Nevertheless, it happens that Karmen Gei's songs and dances of protest against
the corrupt local government get her sent to jail where her performances for the inmates
(as seen so compellingly in the very opening scene), make her their favourite and even
wins the heart of Angelique (Stephanie Biddle), the prison warden. The ensuing tasteful
yet sensuous lesbian love scene (an unprecedented shocker back home in Africa), serves
to illustrate that Karmen's intense lust for life transcends all barriers of gender
and class and literally embraces everyone. The protagonist soon beguiles Angelique into
letting her go to resume her life partying at Ma Penda's (Djeynaba Niang) nightclub
and helping a den of drug smugglers run by two men: lighthouse keeper Old Samba (Thierno
Ndiaye Dos) and Massigi (El Hadje N'diaye), both of whom amicably accept Karmen's polyamorous
ways.
Not so tolerant we find Karmen's most fateful conquest, the love-starved, small-time
army officer Lamine (Magaye Niang) who's so smitten by her that he loses his commission
and the love of the police chief's daughter. Lamine, unemployed and disgraced, joins
Karmen's coterie, but his mindset and soul (shrivelled by his lifetime of colonial
bureaucratic brainwashing), cannot accept the subversive, freewheeling ways of the
underworld. Thus Lamine, unable to control or possess Karmen and insignificant beside
her outrageous flamboyance, allows his rage to propel him towards the tragic denouement.

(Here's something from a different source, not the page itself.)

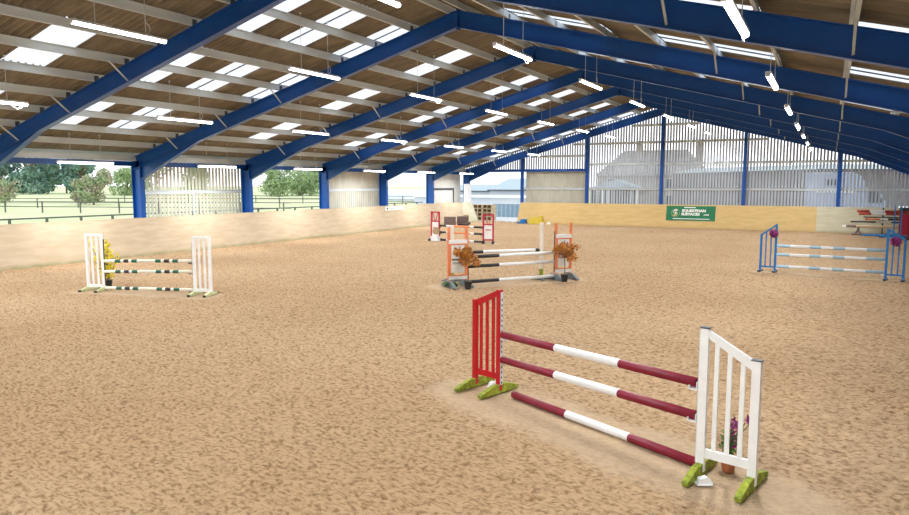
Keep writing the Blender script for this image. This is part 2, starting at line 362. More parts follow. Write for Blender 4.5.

This ending's sad irony becomes all the more poignant because Karmen, for all her blithe
abandonment, possesses enough self-awareness to know she has earned whatever destiny
awaits her because of her actions, but she regrets nothing nor slows down.
Director Ramaka's production refreshingly unfolds its story in the form of a naturalistic
musical, with chanting in the streets, impromptu drumming and dancing jams and saloon
pop ballads taking the place of conventional big production numbers. The nearly non-stop
score does take breathers from time to time for the pleasing ambient sounds of a beachfront
city: the lapping of waves; the whistling of birds; the rustle of fabrics; and the
sighs and caresses of lovers. Resuming quickly, however, and filling in the relevant
backstory by the harmonious choral singing of various townspeople performed in the
African traditional call-and-response style, music is shown to be an inseparable organic
part of the characters' lifestyles and makes for a truly wonderful soundtrack rich in
exciting avante-jazz saxophonist David Murray's riffs punctuating the glorious more
traditional sounds from numerous African performers. Dance features equally prominently,
for Karmen's opening, spirited, sensual dance gets repeated throughout the movie -
intoxicating shaking, shimmying, foot-pounding, high-energy movements that work up
photogenic beads of sweat and loosens clothing in gestures that seem to demonstrate
that nothing can confine her.
The film Karmen Gei does contain minor flaws (somewhat uneven pacing, and insufficient
development of the implications of what a truly free, independent woman would mean in
the story's West African environs). But these are more than compensated for by the
astonishingly gorgeous, dusky and lovable star performer surrounded by so many other
talented people of colour and the dazzling array of lovely costumes; eye-catching local
Dakar colour; fine cinematography; fabulous music and dancing; and overall atmosphere
of exuberant sensuality that the heart-tugging melodramatic storyline cannot suppress.
Karmen Gei, the movie and the character, according to director Ramaka's vision,
represents the irrepressible spirit of life - joy and love persisting in the face of
tragedy here presented in an incredibly entertaining, magnificent production that may
be the best version of this enduring legend ever if not the most visually stunning.